Cooperare: dal latino cooperari, “lavorare con”, “lavorare insieme”. Cooperare, per l’appunto. Occuparsi di qualcosa insieme a qualcuno. Il lavoro nella sua dimensione collettiva. Che è anche la sua dimensione sociale, dunque. Insomma, il lavoro nella sua dimensione più importante: il solo strumento, la sola attività che ha l’uomo per creare progresso. Cooperari quindi progredi, andare avanti e farlo insieme. Farlo come comunità, allora. Comunità: dal latino communitas che, attenzione, non è la koiné, in cui si vive, a cui si appartiene, indistintamente da tutti gli altri. Nella comunità, infatti, ciascuno esiste in quanto dà qualcosa ad essa: il proprio munus. Che è sì l’ufficio, il dovere, il servizio, ma è anche il dono, il regalo. È il lavoro che si dona, il personale contributo alla collettività.
Sono questi i principi che ispirarono i fondatori della prima, vera e propria cooperativa della storia, mossi dalla concretissima esigenza di dare un sostentamento alle proprie famiglie: la cooperativa dei Probi Pionieri di Rochdale. Un gruppo di tessitori poveri e per lo più disoccupati.
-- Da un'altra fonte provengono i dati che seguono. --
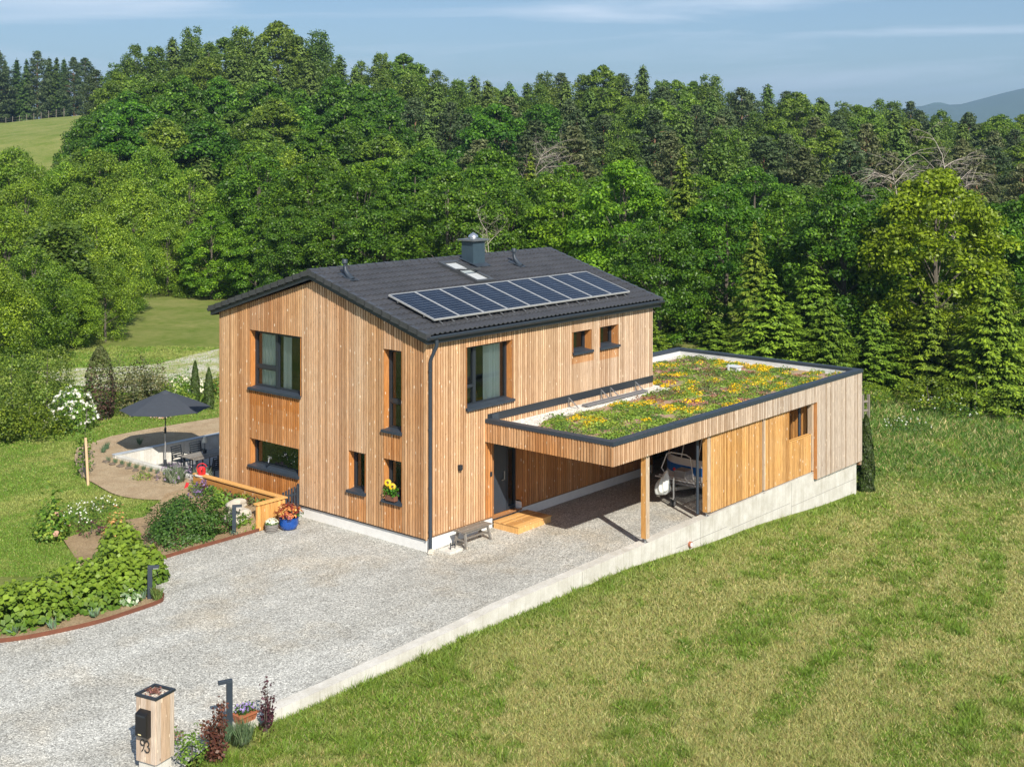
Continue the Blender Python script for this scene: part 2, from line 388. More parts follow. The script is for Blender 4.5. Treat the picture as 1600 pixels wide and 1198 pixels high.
def wallback(mb, P, us, lo, hi, ops, n0, mi=0, tone=(.3, .3, 0)):
    us = sorted(set(us)|{x for a, b, _, _ in ops for x in (a, b)})
    for a, b in zip(us[:-1], us[1:]):
        La, Lb = (lo(a), lo(b)) if callable(lo) else (lo, lo); Ha, Hb = (hi(a), hi(b)) if callable(hi) else (hi, hi)
        oo = sorted([(c, d) for (p, q, c, d) in ops if p < (a+b)/2 < q]); zl = (La, Lb)
        for c, d in oo: mb.poly([P(a, n0, zl[0]), P(b, n0, zl[1]), P(b, n0, c), P(a, n0, c)], mi, tone); zl = (d, d)
        mb.poly([P(a, n0, zl[0]), P(b, n0, zl[1]), P(b, n0, Hb), P(a, n0, Ha)], mi, tone)
def reveal(mb, P, u0, u1, z0, z1, d, front=.02, tone=(.95, .6, 0), mi=0):
    mb.poly([P(u0, front, z0), P(u0, -d, z0), P(u0, -d, z1), P(u0, front, z1)], mi, tone)
    mb.poly([P(u1, front, z0), P(u1, front, z1), P(u1, -d, z1), P(u1, -d, z0)], mi, tone)
    mb.poly([P(u0, front, z1), P(u0, -d, z1), P(u1, -d, z1), P(u1, front, z1)], mi, tone)
    mb.poly([P(u0, front, z0), P(u1, front, z0), P(u1, -d, z0), P(u0, -d, z0)], mi, tone)
# house -------------------------------------------------------------
W, L, ZP, ZE, ZA = 9.30, 10.94, .38, 5.86, 7.17; YA = W/2
gab = lambda u: ZE+(ZA-ZE)*(1-abs(u-YA)/YA)
house = empty('house', (L/2, W/2, 0), 'two storey larch clad house with a dark tiled gable roof beside the gravel drive', 'house')
G_OPS = [(5.29, 7.70, 3.62, 5.43), (.96, 1.66, 3.15, 5.44), (5.37, 7.70, 1.20, 2.04), (2.45, 3.12, 1.20, 2.35), (.96, 1.66, 1.18, 2.35)]
L_OPS = [(1.62, 3.58, 3.70, 5.45), (6.54, 7.46, 4.69, 5.35), (7.95, 8.90, 4.69, 5.36), (2.77, 4.05, .34, 2.50)]
gz_zones = [(5.29, 7.75, 2.04, 2.6, .70), (5.29, 7.75, 2.6, 3.1, .85), (5.29, 7.75, 3.1, 3.62, 1.1), (5.3, 7.75, ZP, 1.2, .95), (.9, 1.7, 2.35, 3.15, .8), (2.4, 3.15, ZP, 1.2, .75), (.9, 1.7, ZP, 1.2, .72)]
def gtone(u, z):
    top = gab(u)-z
    return (.30+.5*max(0, 1-top/.9)+.14*math.sin(u*1.7+z*.4)+.08*math.sin(u*4.1), .12+.12*math.sin(u*.9+z*1.1))
def split(z0, z1, n): return [z0+(z1-z0)*i/n for i in range(n+1)]
mb = M(); clad(mb, PG, 0, W, ZP, lambda u: gab(u)-.03, G_OPS, gz_zones+[(0, W, a, b, None) for a, b in ()], pitch=.104, tonef=gtone)
wallback(mb, PG, [0, YA, W], ZP-.05, gab, G_OPS, 0, 1)
for a, b, c, d in G_OPS: reveal(mb, PG, a, b, c, d, .24)
mb.box((-.03, -.005, ZP-.03), (0.005, .035, ZE-.1), 0, (.3, .7, 0), PG)
mb.build('gable_wall', [WOOD, BACK], house)
lz = [(2.45, 2.77, .3, 2.6, .9), (4.05, L, .3, 2.62, .8), (6.5, 7.6, 4.35, 4.69, .45), (7.9, 9.0, 4.3, 4.69, .45)]
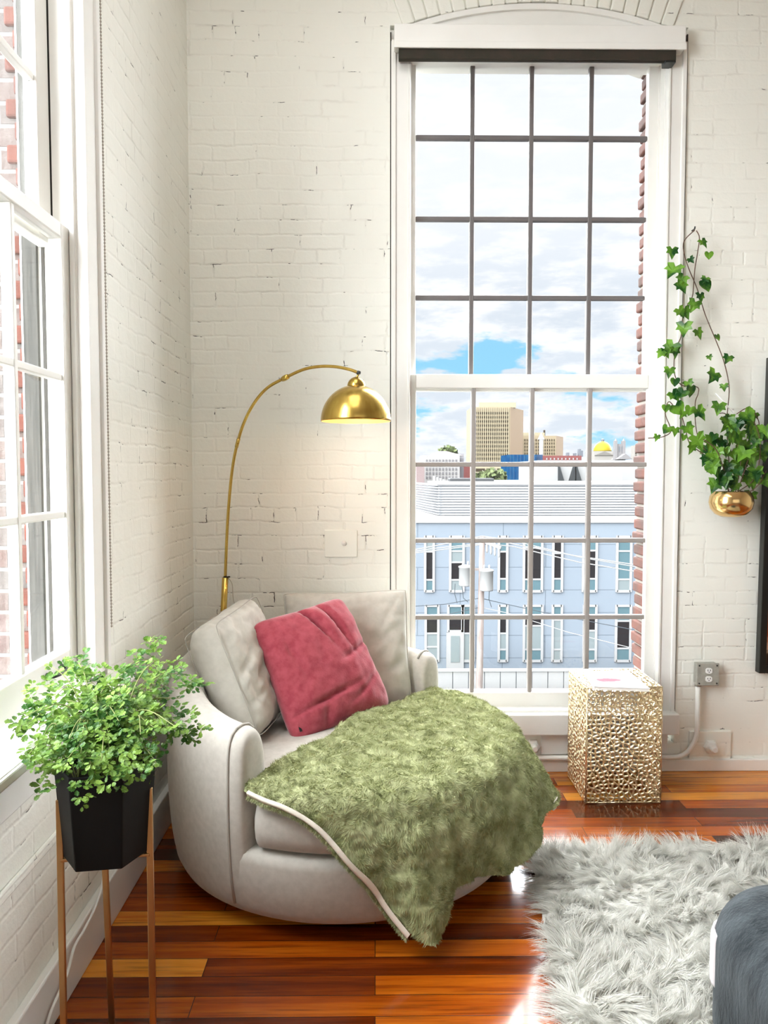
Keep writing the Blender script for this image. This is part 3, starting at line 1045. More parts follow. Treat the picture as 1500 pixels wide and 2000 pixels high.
x0, x1, z0, z1, y0, y1 = far(1060, 1136, 900, 890, 360.0, 12)
bt = empty('brick_terrace', ((x0 + x1) / 2, 360, GZ), 'long low dull red brick building between the blue glass and the dome', 'building')
MB().box(x0, x1, y0, y1, GZ, z1).build('wall', xpbr('far_brick', srgb(196, 120, 116), 0.85), bt)
for i in range(9):
    px = 1067 + i * 7.4
    a0, a1, c0, c1, d0, d1 = far(px, px + 2.2, 898, 894.5, 359.7, 0.4)
    MB().box(a0, a1, d0, d1, c0, c1).build('window', M_OUTW, bt)
for px, h in ((1108, 884), (1122, 885), (1131, 877), (1135, 880)):
    a0, a1, c0, c1, d0, d1 = far(px, px + 4, 892, h, 362, 3)
    MB().box(a0, a1, d0, d1, c0, c1).build('chimney', xpbr('far_slate', srgb(170, 176, 186), 0.7), bt)

Yd = 460.0
c = atY(1182, 881, Yd)
dr_ = atY(1199.5, 881, Yd)[0] - c[0]
db = empty('domed_building', (c[0], Yd, GZ), 'stone building with a bright gold dome and small lantern', 'building')
M_STONE = xpbr('pale_stone', srgb(236, 230, 220), 0.8)
zc = c[2]
dh = atY(1182, 861, Yd)[2] - zc
MB().lathe([(dr_ * math.cos(t), dh * math.sin(t)) for t in np.linspace(0, PI / 2 - 0.02, 14)], (c[0], Yd + dr_, zc), 28).build('dome', xpbr('gold_leaf', srgb(250, 220, 60), 0.5, 0.0), db, smooth=True)
MB().lathe([(1.0, 0), (1.0, 1.0), (1.3, 1.1), (0.1, 2.0)], (c[0], Yd + dr_, zc + dh - 0.2), 10).build('lantern', xpbr('far_slate', srgb(170, 176, 186), 0.7), db)
a0, a1, c0, c1, d0, d1 = far(1161, 1199, 900, 881, Yd - 2, 20)
MB().box(a0, a1, d0, d1, GZ, c1).build('wall', M_STONE, db)
xm = (a0 + a1) / 2
MB().prism([(a0, d0 - 0.6, c1 - 2.6), (xm, d0 - 0.6, c1 - 0.1), (a1, d0 - 0.6, c1 - 2.6)], (0, 1, 0)).build('pediment', xpbr('stone_shade', srgb(190, 184, 174), 0.8), db)

ch = empty('stone_church', (atY(1212, 890, 420)[0], 420, GZ), 'grey stone church with two square pinnacled towers beside the gold dome', 'church')
M_GSTONE = xpbr('church_stone', srgb(208, 204, 204), 0.85)
for px0, px1 in ((1200.5, 1206), (1216, 1222)):
    a0, a1, c0, c1, d0, d1 = far(px0, px1, 900, 861, 420, 3)
    MB().box(a0, a1, d0, d1, GZ, c1).build('tower', M_GSTONE, ch)
    MB().lathe([(0.9, 0), (0.05, 1.4)], ((a0 + a1) / 2, 421, c1), 4).build('pinnacle', M_GSTONE, ch)
a0, a1, c0, c1, d0, d1 = far(1204, 1218, 900, 867, 421, 6)
MB().box(a0, a1, d0, d1, GZ, c1).build('nave', M_GSTONE, ch)
for px in (1209, 1214):
    a0, a1, c0, c1, d0, d1 = far(px, px + 1.8, 882, 872, 420.7, 0.4)
    MB().box(a0, a1, d0, d1, c0, c1).build('window', xpbr('far_slate', srgb(170, 176, 186), 0.7), ch)
MB().prism([atY(1206, 897, 415), atY(1222, 886, 415), atY(1236, 897, 415)], (0, 12, 0)).build('gable', M_GSTONE, ch)
a0, a1, c0, c1, d0, d1 = far(1239, 1262, 900, 870, 450, 6)
sb = empty('stone_block', (a0, 450, GZ), 'narrow pale building at the edge of the brick reveal beyond the church', 'building')
MB().box(a0, a1, d0, d1, GZ, c1).build('wall', M_STONE, sb)
for i in range(3):
    b0, b1, e0, e1, f0, f1 = far(1241, 1243, 882 + i * 5, 879 + i * 5, 449.6, 0.5)
    MB().box(b0, b1, f0, f1, e0, e1).build('window', M_WBAND, sb)

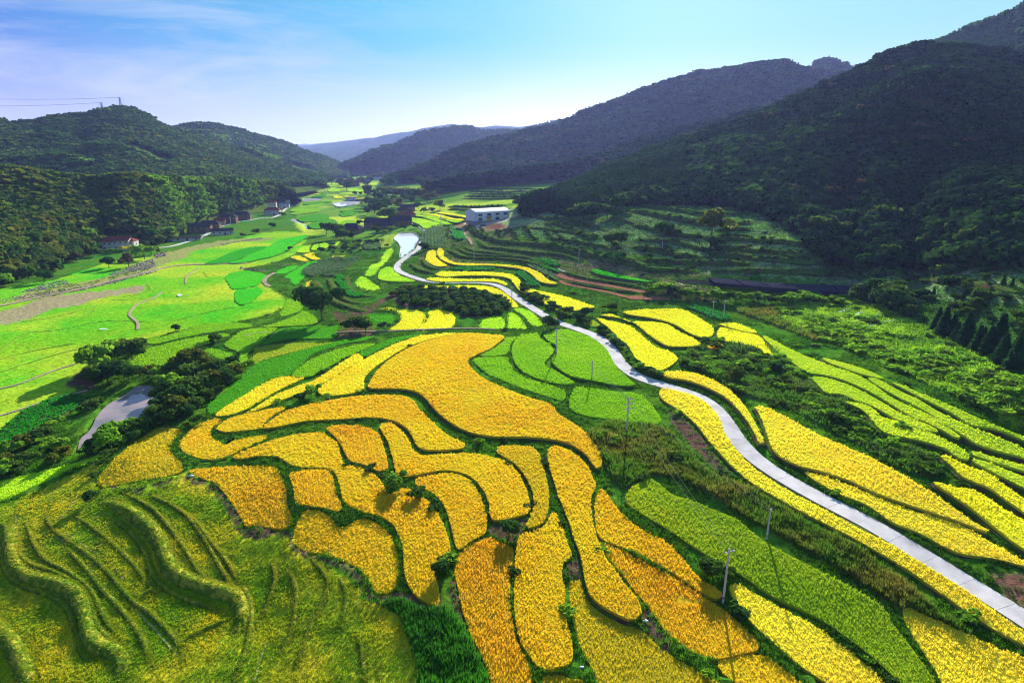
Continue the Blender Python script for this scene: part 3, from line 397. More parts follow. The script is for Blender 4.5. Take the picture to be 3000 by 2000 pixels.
BANKS = [l.split('|') for l in """N|0,680 150,690 350,740 540,790 760,850 1000,880 1200,950 1500,960 1760,970|1.6
N|0,580 250,610 450,650 650,680 760,720|1.2
N|0,400 180,440 400,530 640,590|1.5
N|90,365 300,400 500,450 640,480 700,500|1.3
N|980,680 1200,720 1400,760 1600,795 1800,810|1.7
N|1030,600 1250,620 1490,640 1700,690 1900,740|1.5
N|1000,430 1180,480 1400,530 1600,560 1850,570|1.6
N|720,370 900,390 1050,440|1.3
N|940,270 1200,310 1450,360 1700,400 1850,430 2352,410|2.2
N|1040,210 1300,240 1600,280 1780,310 2352,310|1.8
N|1100,830 1400,860 1700,880 2000,880 2352,880|1.6
N|1950,490 2352,490|1.6
N|1950,570 2352,565|1.5
N|1900,710 2352,700|1.6
N|1850,790 2352,795|1.5
F|520,0 900,20 1300,60 1420,90|1.6
F|600,60 1000,90 1500,130 2352,180|1.5
F|700,110 1200,150 1800,230 2352,300|1.5
F|560,185 900,190 1300,205 1450,225|1.4
I|870,850 1000,940 1200,1010 1400,1040 1700,1060 1900,1080 2100,1140 2352,1190|2.
I|1460,630 1600,720 1800,760 1900,760 2050,800 2352,860|1.6
I|1550,850 1800,880 2100,920 2352,990|1.2
I|1740,800 1900,810 2100,880 2352,950|1.2
I|870,410 1300,415 1700,410|1.6
I|880,437 1250,447 1650,432|1.6
I|870,467 1250,472 1550,462|1.6
I|830,492 1200,502 1500,492|1.6
I|800,522 1200,527 1500,520|1.4
I|640,615 1000,620 1300,600|1.6
I|640,645 900,652|1.4
I|200,1270 290,1340 400,1370 490,1385|1.1
I|340,1215 380,1290 480,1330 560,1325|1.1
I|615,1100 700,1150 830,1200 1100,1215 1400,1230 1600,1270 1800,1350 1850,1380|1.2
I|730,1080 850,1150 1000,1180 1200,1185 1550,1210 1700,1280 1900,1350|1.1
I|810,1060 900,1120 1150,1150 1550,1200|.9
I|980,990 1060,1080 1300,1110 1600,1150 1900,1170 2200,1240|1.3
N|150,960 400,1040 700,1090 1000,1140 1180,1170|1.
N|200,1080 450,1130 800,1190 1100,1215|.8
A|570,530 640,540 750,600 850,680 920,780 960,900 1020,960 1120,1010 1250,1050 1340,1080 1390,1180 1370,1290|1.0
A|30,640 50,700 60,850 100,930 200,980 330,1010 420,1060 470,1150 500,1290 560,1370 650,1400 700,1470 700,1560|.95
A|290,540 270,620 310,690 400,760 540,860 640,960 760,1100 850,1160 980,1290 1040,1380 1050,1480|.34
A|850,480 1000,560 1080,620 1170,740 1260,900 1330,1010 1345,1060|.34
A|-100,1200 0,1290 80,1380 130,1500 160,1600|.9
A|1560,870 1580,970 1550,1080 1500,1200|.34
A|1790,850 1870,960 1880,1030 1760,1300 1690,1500|.34
A|2040,1270 2080,1400 2090,1560|.34
A|760,1110 880,1030|.34
A|210,740 330,690|.34
A|1090,600 1180,720 1290,860 1380,1000|.34
A|420,600 560,700 700,820 820,960 900,1060|.34
A|350,760 480,900 600,1050 720,1180 820,1330 880,1500|.34
A|150,640 190,760 260,860 400,940 520,1040 600,1200 700,1330|.34
A|1650,900 1700,1050 1680,1250 1600,1400|.34
A|120,560 60,640 80,780 160,880 300,930 450,1010 520,1100 560,1250 680,1360 760,1440|.34
A|700,470 860,560 960,660 1060,800 1140,930 1240,1010|.34
A|640,620 760,720 840,840 880,960 980,1050 1120,1110 1280,1160|.34
A|0,760 20,900 100,1000 260,1060 380,1140 430,1260 470,1400 560,1500|.34
A|1400,1000 1440,1150 1420,1350 1340,1560|.34
A|1950,960 1990,1080 1950,1250|.34
A|980,1400 1100,1300 1250,1230 1330,1200|.34
D|1800,240 1820,300 1900,360 2000,400 2100,420|1.2
D|1880,225 1920,310 1990,360 2080,375|1.
D|1980,215 2000,290 2080,330 2150,330|.9""".split('\n')]
ROAD = [('H', '2140,870 2130,950 2090,1040 2050,1110 1970,1160 1880,1220 1830,1270 1812,1320 1850,1360 1950,1400 2080,1445 2200,1478 2352,1484'), ('E', '900,250 1000,249 1080,260 1140,290 1190,330 1250,370 1330,420 1400,462 1480,495 1560,520 1640,545 1700,585 1750,635 1780,690 1820,740 1870,785 1930,815 2030,842 2130,855 2220,885 2300,930 2352,970'), ('C', '618,30 655,100 690,160 735,220 795,285 860,330 950,390 1080,450 1200,515 1350,600 1500,680 1650,762 1780,832 1900,905 2020,985 2150,1073 2280,1155 2400,1235 2600,1365 2900,1560')]
# ------------------------------------------------------------------ crops, ground cover
CC = dict(gold=((.89, .60, .02), (.56, .30, .012), (.76, .60, .02)), orange=((.88, .52, .02), (.50, .25, .012), (.76, .53, .02)), yelgold=((.90, .74, .03), (.70, .52, .02), (.80, .76, .03)),
 ygold2=((.66, .50, .02), (.36, .32, .015), (.82, .52, .02)), lgold=((.92, .74, .05), (.74, .55, .03), (.86, .80, .05)), yellow=((.86, .80, .03), (.68, .62, .02), (.78, .84, .03)),
 lime=((.50, .68, .03), (.70, .74, .04), (.30, .55, .02)), limeyel=((.42, .74, .02), (.58, .78, .02), (.32, .66, .02)), ygreen=((.26, .42, .015), (.52, .52, .02), (.20, .38, .015)),
 lgreen=((.16, .44, .012), (.26, .50, .015), (.30, .54, .015)), green=((.06, .30, .012), (.10, .36, .015), (.08, .38, .012)), bright=((.05, .52, .015), (.08, .60, .02), (.10, .58, .02)),
 bright2=((.03, .38, .015), (.05, .44, .02), (.04, .42, .015)), olgreen=((.34, .42, .02), (.45, .45, .02), (.28, .42, .02)), veg=((.03, .22, .03), (.05, .28, .03), (.02, .18, .03)),
 veg2=((.08, .17, .06), (.12, .20, .08), (.07, .15, .05)), vegd=((.02, .22, .015), (.03, .30, .02), (.03, .26, .015)))
def canopy_mat(k):
    a, b, c = CC[k]; m, t = mat('canopy_'+k); out = nn(t, 'ShaderNodeOutputMaterial'); p = nn(t, 'ShaderNodeBsdfDiffuse')
    col = mixc(t, noise(t, 1.7, 4, .3, .7), b, a); col = mixc(t, noise(t, .035, 4, .42, .66), col, c)
    lw = tuple(.28*x+y for x, y in zip(a, (.02, .05, .002))); col = mixc(t, .62, col, lw)   # slab colour mixed darker and greener than the blades above it
    bm = nn(t, 'ShaderNodeBump'); bm.inputs['Strength'].default_value = .6; bm.inputs['Distance'].default_value = .3
    t.links.new(noise(t, 1.3, 5, 0, 1), bm.inputs['Height']); t.links.new(bm.outputs[0], p.inputs['Normal'])
    t.links.new(col, p.inputs[0]); t.links.new(p.outputs[0], out.inputs[0]); return m
CAN = {k: canopy_mat(k) for k in CC}
LEAF = {k: leafmat('blades_'+k, CC[k][0], CC[k][1], CC[k][2], tr=.5, patch=.035) for k in CC}
M_SOIL = plain('ploughed_red_soil', (.20, .085, .045), (.30, .14, .08), .9, bump=.8, bs=2.5)
M_BANK = plain('grassy_earth_bank', (.05, .12, .012), (.07, .045, .025), .45, bump=1, bs=1.5, lo=.42, hi=.62)
M_EARTH = plain('damp_earth', (.09, .055, .035), (.05, .07, .02), .6, bump=.8, bs=2)
M_CONC = plain('pale_concrete', (.50, .475, .48), (.34, .32, .33), .35, rough=.75, detail=8, lo=.38, hi=.72, bump=.15, bs=5)
M_CONC2 = plain('aged_concrete', (.40, .38, .37), (.50, .48, .47), 2, rough=.85)
M_METAL = plain('galvanised_steel', (.45, .46, .48), (.35, .36, .38), 3, rough=.45, metal=.6)
M_DIRT = plain('pale_dirt_path', (.36, .27, .20), (.26, .20, .14), .7, bump=.4)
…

Fu così che ‒ in un’Inghilterra in cui il salario medio degli operai tessili era di sei scellini a settimana, c’era un altissimo tasso di mortalità infantile e si lavorava, bambini in età scolare inclusi, anche diciotto ore al giorno ‒ il 21 dicembre 1844 la Rochdale Society of Equitable Pioneers aprì il suo magazzino a Toad Lane, il «Vicolo del Rospo». La prima cooperativa della storia, quindi, fu una cooperativa di consumo che aveva lo scopo di fornire beni di prima necessità ai suoi associati, dargli un tetto e creare e organizzare lavoro perseguendo i valori della solidarietà e del mutualismo. Una storia, questa, destinata a cambiare per sempre gli aspetti fondamentali delle nostre economie: non solo consumo, ma anche produzione e credito.
«Capì questo: che le associazioni rendono l’uomo più forte e mettono in risalto le doti migliori delle singole persone, e dànno la gioia che raramente s’ha restando per proprio conto, di vedere quanta gente c’è onesta e brava e capace e per cui vale la pena di volere cose buone (mentre vivendo per proprio conto capita più spesso il contrario, di vedere l’altra faccia della gente, quella per cui bisogna tener sempre la mano alla guardia della spada)».